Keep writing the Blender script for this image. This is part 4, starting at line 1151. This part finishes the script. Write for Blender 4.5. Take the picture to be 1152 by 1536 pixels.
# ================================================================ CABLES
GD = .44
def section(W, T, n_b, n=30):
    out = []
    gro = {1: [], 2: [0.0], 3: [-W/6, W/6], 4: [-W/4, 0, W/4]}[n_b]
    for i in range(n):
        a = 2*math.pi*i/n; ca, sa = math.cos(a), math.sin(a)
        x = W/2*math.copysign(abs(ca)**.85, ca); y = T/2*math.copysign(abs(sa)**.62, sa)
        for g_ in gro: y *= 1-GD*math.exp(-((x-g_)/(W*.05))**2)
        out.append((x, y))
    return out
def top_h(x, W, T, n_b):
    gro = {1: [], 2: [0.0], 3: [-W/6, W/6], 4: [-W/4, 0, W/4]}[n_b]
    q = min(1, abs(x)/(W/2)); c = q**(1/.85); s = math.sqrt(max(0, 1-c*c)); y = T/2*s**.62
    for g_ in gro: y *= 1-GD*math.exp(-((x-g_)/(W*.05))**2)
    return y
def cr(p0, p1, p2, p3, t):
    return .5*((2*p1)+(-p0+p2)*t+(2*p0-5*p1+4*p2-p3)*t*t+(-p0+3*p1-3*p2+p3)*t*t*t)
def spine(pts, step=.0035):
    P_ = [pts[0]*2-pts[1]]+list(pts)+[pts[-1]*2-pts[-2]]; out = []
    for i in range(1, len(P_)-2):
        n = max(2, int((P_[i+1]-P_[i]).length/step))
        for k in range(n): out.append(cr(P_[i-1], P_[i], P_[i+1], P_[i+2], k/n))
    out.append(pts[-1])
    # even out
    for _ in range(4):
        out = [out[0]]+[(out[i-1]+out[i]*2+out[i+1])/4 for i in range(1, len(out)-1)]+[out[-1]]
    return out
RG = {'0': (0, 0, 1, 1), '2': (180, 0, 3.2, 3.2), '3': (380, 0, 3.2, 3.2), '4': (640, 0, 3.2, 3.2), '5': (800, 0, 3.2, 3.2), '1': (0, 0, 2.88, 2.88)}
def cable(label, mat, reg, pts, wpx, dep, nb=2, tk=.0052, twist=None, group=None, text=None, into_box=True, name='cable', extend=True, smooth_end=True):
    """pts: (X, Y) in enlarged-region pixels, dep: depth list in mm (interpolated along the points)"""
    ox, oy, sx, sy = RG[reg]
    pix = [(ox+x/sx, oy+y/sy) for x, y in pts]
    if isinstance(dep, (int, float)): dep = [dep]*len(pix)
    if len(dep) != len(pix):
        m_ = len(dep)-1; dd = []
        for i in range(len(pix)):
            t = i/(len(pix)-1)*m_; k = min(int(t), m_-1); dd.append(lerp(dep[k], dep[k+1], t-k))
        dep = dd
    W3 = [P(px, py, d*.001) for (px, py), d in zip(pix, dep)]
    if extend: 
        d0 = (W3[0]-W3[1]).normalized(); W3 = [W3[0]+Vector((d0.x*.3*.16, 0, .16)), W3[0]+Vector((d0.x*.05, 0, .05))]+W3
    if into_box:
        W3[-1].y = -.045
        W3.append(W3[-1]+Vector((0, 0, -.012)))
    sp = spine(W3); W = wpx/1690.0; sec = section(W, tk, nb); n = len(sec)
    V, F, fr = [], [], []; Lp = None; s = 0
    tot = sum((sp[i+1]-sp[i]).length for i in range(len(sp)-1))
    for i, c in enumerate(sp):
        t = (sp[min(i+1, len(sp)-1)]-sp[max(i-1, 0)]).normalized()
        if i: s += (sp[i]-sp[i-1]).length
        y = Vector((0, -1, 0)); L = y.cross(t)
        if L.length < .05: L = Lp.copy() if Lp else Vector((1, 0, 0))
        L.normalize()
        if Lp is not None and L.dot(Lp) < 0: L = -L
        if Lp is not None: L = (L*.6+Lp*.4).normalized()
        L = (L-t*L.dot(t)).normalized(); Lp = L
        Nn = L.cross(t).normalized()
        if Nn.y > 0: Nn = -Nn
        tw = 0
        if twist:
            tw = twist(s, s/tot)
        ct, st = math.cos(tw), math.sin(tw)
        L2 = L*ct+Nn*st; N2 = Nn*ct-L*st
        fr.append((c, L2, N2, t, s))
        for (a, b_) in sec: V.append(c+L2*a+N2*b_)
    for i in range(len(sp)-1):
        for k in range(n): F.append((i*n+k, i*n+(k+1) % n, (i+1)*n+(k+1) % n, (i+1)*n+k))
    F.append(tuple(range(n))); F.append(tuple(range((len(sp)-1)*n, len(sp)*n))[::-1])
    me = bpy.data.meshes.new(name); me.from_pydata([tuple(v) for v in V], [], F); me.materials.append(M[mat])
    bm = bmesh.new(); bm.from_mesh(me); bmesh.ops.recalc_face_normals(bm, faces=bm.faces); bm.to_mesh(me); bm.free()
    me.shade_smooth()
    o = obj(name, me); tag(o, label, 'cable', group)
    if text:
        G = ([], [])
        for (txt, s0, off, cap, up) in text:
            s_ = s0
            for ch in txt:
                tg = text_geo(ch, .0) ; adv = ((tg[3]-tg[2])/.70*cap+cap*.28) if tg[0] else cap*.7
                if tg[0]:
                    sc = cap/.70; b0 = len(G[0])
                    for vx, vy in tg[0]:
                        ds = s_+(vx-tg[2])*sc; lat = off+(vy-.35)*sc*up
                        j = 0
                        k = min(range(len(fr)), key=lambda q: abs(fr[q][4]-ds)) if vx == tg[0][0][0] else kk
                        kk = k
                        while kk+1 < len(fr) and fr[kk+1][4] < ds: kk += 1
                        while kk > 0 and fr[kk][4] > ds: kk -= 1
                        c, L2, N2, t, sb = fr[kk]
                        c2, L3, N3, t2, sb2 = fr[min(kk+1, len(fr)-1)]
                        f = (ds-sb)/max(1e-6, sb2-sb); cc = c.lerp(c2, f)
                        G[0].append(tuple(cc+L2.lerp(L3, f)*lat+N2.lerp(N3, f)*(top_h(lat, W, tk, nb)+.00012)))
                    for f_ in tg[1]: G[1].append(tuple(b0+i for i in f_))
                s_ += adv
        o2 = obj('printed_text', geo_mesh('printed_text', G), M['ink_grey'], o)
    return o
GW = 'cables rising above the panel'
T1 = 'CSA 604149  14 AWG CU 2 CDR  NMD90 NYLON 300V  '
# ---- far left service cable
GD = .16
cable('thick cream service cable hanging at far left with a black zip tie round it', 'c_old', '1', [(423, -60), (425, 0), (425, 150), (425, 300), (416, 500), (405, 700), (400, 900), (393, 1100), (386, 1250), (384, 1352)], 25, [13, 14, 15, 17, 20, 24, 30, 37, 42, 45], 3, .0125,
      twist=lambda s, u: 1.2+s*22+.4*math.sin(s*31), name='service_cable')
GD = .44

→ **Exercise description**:
Output the listing above exactly as it appears.

→ **Expected output**:
Keep writing the Blender script for this image. This is part 4, starting at line 1151. This part finishes the script. Write for Blender 4.5. Take the picture to be 1152 by 1536 pixels.
# ================================================================ CABLES
GD = .44
def section(W, T, n_b, n=30):
    out = []
    gro = {1: [], 2: [0.0], 3: [-W/6, W/6], 4: [-W/4, 0, W/4]}[n_b]
    for i in range(n):
        a = 2*math.pi*i/n; ca, sa = math.cos(a), math.sin(a)
        x = W/2*math.copysign(abs(ca)**.85, ca); y = T/2*math.copysign(abs(sa)**.62, sa)
        for g_ in gro: y *= 1-GD*math.exp(-((x-g_)/(W*.05))**2)
        out.append((x, y))
    return out
def top_h(x, W, T, n_b):
    gro = {1: [], 2: [0.0], 3: [-W/6, W/6], 4: [-W/4, 0, W/4]}[n_b]
    q = min(1, abs(x)/(W/2)); c = q**(1/.85); s = math.sqrt(max(0, 1-c*c)); y = T/2*s**.62
    for g_ in gro: y *= 1-GD*math.exp(-((x-g_)/(W*.05))**2)
    return y
def cr(p0, p1, p2, p3, t):
    return .5*((2*p1)+(-p0+p2)*t+(2*p0-5*p1+4*p2-p3)*t*t+(-p0+3*p1-3*p2+p3)*t*t*t)
def spine(pts, step=.0035):
    P_ = [pts[0]*2-pts[1]]+list(pts)+[pts[-1]*2-pts[-2]]; out = []
    for i in range(1, len(P_)-2):
        n = max(2, int((P_[i+1]-P_[i]).length/step))
        for k in range(n): out.append(cr(P_[i-1], P_[i], P_[i+1], P_[i+2], k/n))
    out.append(pts[-1])
    # even out
    for _ in range(4):
        out = [out[0]]+[(out[i-1]+out[i]*2+out[i+1])/4 for i in range(1, len(out)-1)]+[out[-1]]
    return out
RG = {'0': (0, 0, 1, 1), '2': (180, 0, 3.2, 3.2), '3': (380, 0, 3.2, 3.2), '4': (640, 0, 3.2, 3.2), '5': (800, 0, 3.2, 3.2), '1': (0, 0, 2.88, 2.88)}
def cable(label, mat, reg, pts, wpx, dep, nb=2, tk=.0052, twist=None, group=None, text=None, into_box=True, name='cable', extend=True, smooth_end=True):
    """pts: (X, Y) in enlarged-region pixels, dep: depth list in mm (interpolated along the points)"""
    ox, oy, sx, sy = RG[reg]
    pix = [(ox+x/sx, oy+y/sy) for x, y in pts]
    if isinstance(dep, (int, float)): dep = [dep]*len(pix)
    if len(dep) != len(pix):
        m_ = len(dep)-1; dd = []
        for i in range(len(pix)):
            t = i/(len(pix)-1)*m_; k = min(int(t), m_-1); dd.append(lerp(dep[k], dep[k+1], t-k))
        dep = dd
    W3 = [P(px, py, d*.001) for (px, py), d in zip(pix, dep)]
    if extend: 
        d0 = (W3[0]-W3[1]).normalized(); W3 = [W3[0]+Vector((d0.x*.3*.16, 0, .16)), W3[0]+Vector((d0.x*.05, 0, .05))]+W3
    if into_box:
        W3[-1].y = -.045
        W3.append(W3[-1]+Vector((0, 0, -.012)))
    sp = spine(W3); W = wpx/1690.0; sec = section(W, tk, nb); n = len(sec)
    V, F, fr = [], [], []; Lp = None; s = 0
    tot = sum((sp[i+1]-sp[i]).length for i in range(len(sp)-1))
    for i, c in enumerate(sp):
        t = (sp[min(i+1, len(sp)-1)]-sp[max(i-1, 0)]).normalized()
        if i: s += (sp[i]-sp[i-1]).length
        y = Vector((0, -1, 0)); L = y.cross(t)
        if L.length < .05: L = Lp.copy() if Lp else Vector((1, 0, 0))
        L.normalize()
        if Lp is not None and L.dot(Lp) < 0: L = -L
        if Lp is not None: L = (L*.6+Lp*.4).normalized()
        L = (L-t*L.dot(t)).normalized(); Lp = L
        Nn = L.cross(t).normalized()
        if Nn.y > 0: Nn = -Nn
        tw = 0
        if twist:
            tw = twist(s, s/tot)
        ct, st = math.cos(tw), math.sin(tw)
        L2 = L*ct+Nn*st; N2 = Nn*ct-L*st
        fr.append((c, L2, N2, t, s))
        for (a, b_) in sec: V.append(c+L2*a+N2*b_)
    for i in range(len(sp)-1):
        for k in range(n): F.append((i*n+k, i*n+(k+1) % n, (i+1)*n+(k+1) % n, (i+1)*n+k))
    F.append(tuple(range(n))); F.append(tuple(range((len(sp)-1)*n, len(sp)*n))[::-1])
    me = bpy.data.meshes.new(name); me.from_pydata([tuple(v) for v in V], [], F); me.materials.append(M[mat])
    bm = bmesh.new(); bm.from_mesh(me); bmesh.ops.recalc_face_normals(bm, faces=bm.faces); bm.to_mesh(me); bm.free()
    me.shade_smooth()
    o = obj(name, me); tag(o, label, 'cable', group)
    if text:
        G = ([], [])
        for (txt, s0, off, cap, up) in text:
            s_ = s0
            for ch in txt:
                tg = text_geo(ch, .0) ; adv = ((tg[3]-tg[2])/.70*cap+cap*.28) if tg[0] else cap*.7
                if tg[0]:
                    sc = cap/.70; b0 = len(G[0])
                    for vx, vy in tg[0]:
                        ds = s_+(vx-tg[2])*sc; lat = off+(vy-.35)*sc*up
                        j = 0
                        k = min(range(len(fr)), key=lambda q: abs(fr[q][4]-ds)) if vx == tg[0][0][0] else kk
                        kk = k
                        while kk+1 < len(fr) and fr[kk+1][4] < ds: kk += 1
                        while kk > 0 and fr[kk][4] > ds: kk -= 1
                        c, L2, N2, t, sb = fr[kk]
                        c2, L3, N3, t2, sb2 = fr[min(kk+1, len(fr)-1)]
                        f = (ds-sb)/max(1e-6, sb2-sb); cc = c.lerp(c2, f)
                        G[0].append(tuple(cc+L2.lerp(L3, f)*lat+N2.lerp(N3, f)*(top_h(lat, W, tk, nb)+.00012)))
                    for f_ in tg[1]: G[1].append(tuple(b0+i for i in f_))
                s_ += adv
        o2 = obj('printed_text', geo_mesh('printed_text', G), M['ink_grey'], o)
    return o
GW = 'cables rising above the panel'
T1 = 'CSA 604149  14 AWG CU 2 CDR  NMD90 NYLON 300V  '
# ---- far left service cable
GD = .16
cable('thick cream service cable hanging at far left with a black zip tie round it', 'c_old', '1', [(423, -60), (425, 0), (425, 150), (425, 300), (416, 500), (405, 700), (400, 900), (393, 1100), (386, 1250), (384, 1352)], 25, [13, 14, 15, 17, 20, 24, 30, 37, 42, 45], 3, .0125,
      twist=lambda s, u: 1.2+s*22+.4*math.sin(s*31), name='service_cable')
GD = .44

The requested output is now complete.